* Given records
◇ ◇ ◇ ◇
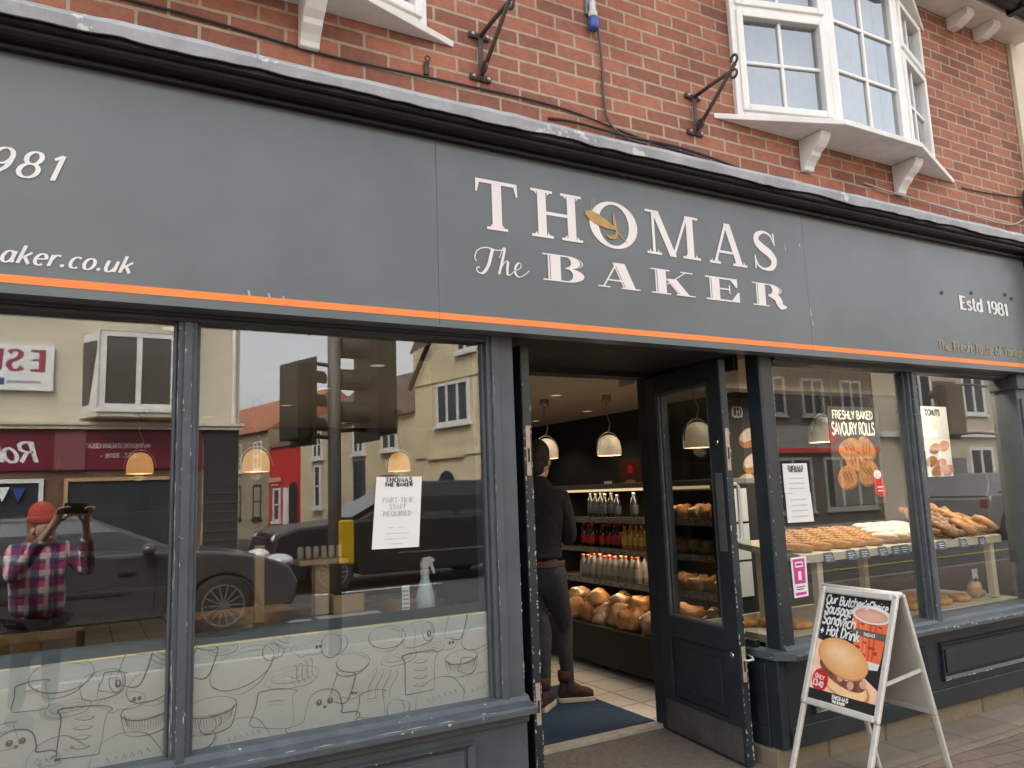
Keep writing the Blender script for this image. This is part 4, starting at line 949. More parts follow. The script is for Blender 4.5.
◇ ◇ ◇ ◇
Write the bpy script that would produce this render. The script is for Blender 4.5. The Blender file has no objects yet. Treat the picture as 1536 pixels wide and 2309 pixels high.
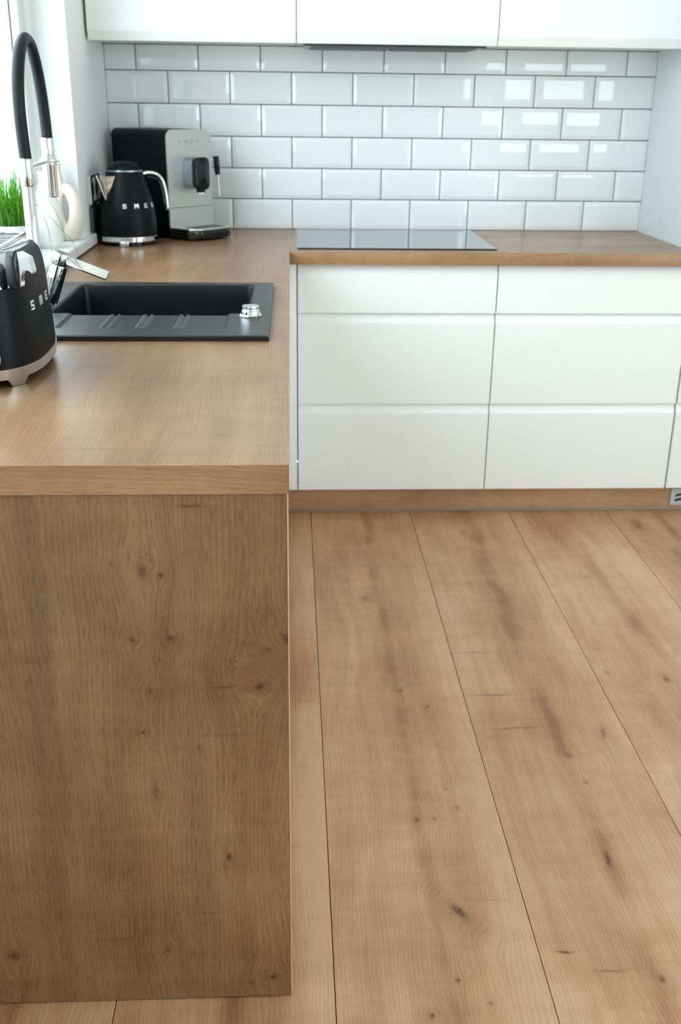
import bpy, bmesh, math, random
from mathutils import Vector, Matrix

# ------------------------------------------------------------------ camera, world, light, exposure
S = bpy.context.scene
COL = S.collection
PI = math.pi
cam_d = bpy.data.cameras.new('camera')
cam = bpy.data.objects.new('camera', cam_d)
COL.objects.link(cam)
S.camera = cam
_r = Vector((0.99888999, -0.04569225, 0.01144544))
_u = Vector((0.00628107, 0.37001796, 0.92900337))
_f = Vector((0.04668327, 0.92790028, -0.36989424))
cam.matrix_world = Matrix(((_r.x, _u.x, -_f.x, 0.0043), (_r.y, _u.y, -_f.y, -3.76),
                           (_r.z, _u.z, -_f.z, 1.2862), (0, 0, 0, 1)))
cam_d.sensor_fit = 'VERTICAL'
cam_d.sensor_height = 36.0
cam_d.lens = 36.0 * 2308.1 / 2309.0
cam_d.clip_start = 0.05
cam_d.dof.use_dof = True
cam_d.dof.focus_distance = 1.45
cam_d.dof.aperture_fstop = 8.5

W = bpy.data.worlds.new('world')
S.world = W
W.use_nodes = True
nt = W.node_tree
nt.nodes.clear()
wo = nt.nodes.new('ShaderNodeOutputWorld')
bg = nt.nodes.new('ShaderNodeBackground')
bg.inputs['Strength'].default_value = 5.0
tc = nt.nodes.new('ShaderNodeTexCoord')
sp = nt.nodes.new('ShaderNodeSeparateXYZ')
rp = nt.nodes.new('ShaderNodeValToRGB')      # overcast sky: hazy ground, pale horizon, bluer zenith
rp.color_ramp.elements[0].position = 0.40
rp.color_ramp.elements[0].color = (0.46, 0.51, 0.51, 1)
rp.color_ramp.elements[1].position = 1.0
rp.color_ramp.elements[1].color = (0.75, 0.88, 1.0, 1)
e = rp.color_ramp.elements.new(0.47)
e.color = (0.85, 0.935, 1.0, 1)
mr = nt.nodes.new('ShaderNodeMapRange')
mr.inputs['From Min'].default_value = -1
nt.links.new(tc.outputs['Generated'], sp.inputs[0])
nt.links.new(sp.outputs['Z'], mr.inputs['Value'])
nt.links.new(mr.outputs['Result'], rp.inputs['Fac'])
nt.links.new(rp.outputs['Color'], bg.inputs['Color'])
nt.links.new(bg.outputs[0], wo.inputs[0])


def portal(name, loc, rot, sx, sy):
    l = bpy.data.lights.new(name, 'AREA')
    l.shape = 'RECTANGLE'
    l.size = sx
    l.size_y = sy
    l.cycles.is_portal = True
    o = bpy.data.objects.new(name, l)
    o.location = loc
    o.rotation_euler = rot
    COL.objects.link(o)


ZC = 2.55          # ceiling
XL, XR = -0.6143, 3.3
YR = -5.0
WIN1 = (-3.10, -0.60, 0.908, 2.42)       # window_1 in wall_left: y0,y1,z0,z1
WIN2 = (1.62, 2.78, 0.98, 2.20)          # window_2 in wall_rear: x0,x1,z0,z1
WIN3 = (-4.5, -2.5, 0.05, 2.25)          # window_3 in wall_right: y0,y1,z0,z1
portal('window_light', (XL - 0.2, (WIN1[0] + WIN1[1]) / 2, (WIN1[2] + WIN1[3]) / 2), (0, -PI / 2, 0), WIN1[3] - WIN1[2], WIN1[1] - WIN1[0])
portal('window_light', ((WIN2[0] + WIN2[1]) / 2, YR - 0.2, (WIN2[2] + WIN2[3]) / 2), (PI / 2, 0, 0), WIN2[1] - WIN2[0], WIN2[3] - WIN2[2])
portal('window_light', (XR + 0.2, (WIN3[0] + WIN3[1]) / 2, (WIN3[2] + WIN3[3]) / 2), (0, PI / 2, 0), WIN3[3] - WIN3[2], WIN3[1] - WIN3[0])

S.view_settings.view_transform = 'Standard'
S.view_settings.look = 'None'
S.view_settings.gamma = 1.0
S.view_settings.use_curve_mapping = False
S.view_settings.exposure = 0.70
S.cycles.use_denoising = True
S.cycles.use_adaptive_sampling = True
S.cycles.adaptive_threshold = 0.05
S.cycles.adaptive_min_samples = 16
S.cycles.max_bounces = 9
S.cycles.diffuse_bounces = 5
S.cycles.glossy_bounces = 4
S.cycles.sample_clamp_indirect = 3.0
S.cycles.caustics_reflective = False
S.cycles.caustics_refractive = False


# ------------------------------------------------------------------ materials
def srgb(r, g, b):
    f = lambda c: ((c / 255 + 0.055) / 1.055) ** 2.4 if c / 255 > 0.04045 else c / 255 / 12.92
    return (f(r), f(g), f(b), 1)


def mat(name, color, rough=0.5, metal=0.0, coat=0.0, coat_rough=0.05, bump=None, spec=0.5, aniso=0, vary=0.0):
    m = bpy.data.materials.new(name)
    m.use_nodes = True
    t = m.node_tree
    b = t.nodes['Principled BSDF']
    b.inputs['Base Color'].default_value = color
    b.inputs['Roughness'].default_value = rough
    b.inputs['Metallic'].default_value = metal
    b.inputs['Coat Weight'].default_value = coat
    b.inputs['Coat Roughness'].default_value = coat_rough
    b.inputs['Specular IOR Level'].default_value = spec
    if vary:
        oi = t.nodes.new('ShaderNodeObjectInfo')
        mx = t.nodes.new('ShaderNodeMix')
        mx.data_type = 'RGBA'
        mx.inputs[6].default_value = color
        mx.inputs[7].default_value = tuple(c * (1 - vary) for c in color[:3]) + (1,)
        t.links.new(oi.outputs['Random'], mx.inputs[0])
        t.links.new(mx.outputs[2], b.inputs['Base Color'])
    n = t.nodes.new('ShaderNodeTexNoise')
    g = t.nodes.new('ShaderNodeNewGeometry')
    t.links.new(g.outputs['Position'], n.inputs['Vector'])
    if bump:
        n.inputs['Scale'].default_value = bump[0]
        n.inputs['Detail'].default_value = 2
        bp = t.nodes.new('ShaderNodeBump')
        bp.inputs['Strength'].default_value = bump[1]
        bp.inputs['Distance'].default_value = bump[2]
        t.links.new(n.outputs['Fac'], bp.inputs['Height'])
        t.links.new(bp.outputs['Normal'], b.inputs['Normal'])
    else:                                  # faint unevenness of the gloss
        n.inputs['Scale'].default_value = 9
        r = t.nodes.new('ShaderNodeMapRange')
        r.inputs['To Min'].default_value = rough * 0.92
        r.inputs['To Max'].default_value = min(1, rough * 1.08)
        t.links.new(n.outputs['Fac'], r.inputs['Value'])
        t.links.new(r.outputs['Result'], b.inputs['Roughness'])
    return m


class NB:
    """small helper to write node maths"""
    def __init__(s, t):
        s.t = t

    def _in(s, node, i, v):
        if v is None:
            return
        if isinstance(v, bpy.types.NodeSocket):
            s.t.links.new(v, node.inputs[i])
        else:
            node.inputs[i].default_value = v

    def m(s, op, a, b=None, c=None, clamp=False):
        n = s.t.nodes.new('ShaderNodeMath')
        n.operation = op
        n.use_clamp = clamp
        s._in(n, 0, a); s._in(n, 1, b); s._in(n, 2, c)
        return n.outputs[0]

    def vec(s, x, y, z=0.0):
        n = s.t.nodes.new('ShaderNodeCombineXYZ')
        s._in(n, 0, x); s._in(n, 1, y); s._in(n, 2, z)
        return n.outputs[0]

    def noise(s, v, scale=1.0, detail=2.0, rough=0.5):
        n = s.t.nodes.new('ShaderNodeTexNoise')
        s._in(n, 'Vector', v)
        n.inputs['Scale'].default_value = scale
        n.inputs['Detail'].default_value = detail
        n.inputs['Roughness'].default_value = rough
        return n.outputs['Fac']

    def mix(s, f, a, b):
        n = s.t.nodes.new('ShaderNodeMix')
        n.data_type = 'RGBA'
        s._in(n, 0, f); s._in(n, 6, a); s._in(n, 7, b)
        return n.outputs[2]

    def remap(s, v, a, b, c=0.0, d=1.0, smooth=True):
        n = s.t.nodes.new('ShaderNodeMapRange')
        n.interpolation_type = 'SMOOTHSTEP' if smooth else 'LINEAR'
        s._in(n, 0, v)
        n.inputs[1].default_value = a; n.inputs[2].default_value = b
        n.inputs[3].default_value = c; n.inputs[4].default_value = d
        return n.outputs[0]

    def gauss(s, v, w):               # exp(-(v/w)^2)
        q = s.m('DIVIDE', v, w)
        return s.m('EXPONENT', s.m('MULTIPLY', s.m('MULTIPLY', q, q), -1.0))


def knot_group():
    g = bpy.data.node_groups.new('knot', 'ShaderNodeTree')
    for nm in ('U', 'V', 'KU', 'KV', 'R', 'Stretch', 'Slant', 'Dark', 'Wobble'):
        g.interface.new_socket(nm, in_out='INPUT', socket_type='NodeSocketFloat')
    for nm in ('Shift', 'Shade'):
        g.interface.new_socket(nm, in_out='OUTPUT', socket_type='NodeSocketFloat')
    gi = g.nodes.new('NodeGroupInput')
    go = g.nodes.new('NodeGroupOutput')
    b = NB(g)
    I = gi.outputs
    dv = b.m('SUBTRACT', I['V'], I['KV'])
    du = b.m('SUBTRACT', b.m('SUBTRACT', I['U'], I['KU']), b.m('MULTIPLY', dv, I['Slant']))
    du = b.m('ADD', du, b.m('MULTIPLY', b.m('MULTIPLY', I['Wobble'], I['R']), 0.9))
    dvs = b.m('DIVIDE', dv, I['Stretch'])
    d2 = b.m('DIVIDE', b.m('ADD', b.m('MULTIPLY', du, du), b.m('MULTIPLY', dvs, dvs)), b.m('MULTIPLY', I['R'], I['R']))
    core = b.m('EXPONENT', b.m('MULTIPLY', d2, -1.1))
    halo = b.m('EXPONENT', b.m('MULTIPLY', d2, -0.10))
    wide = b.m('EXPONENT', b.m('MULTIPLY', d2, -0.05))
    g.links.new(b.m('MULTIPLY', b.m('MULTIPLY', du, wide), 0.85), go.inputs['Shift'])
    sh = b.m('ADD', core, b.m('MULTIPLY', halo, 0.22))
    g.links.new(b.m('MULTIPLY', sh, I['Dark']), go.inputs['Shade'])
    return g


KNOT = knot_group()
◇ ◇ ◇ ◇
* Task directions
Show, from the listing above, each line that contains the word "objects".

* Task solution
Write the bpy script that would produce this render. The script is for Blender 4.5. The Blender file has no objects yet. Treat the picture as 1536 pixels wide and 2309 pixels high.
cam = bpy.data.objects.new('camera', cam_d)
COL.objects.link(cam)
    o = bpy.data.objects.new(name, l)
    COL.objects.link(o)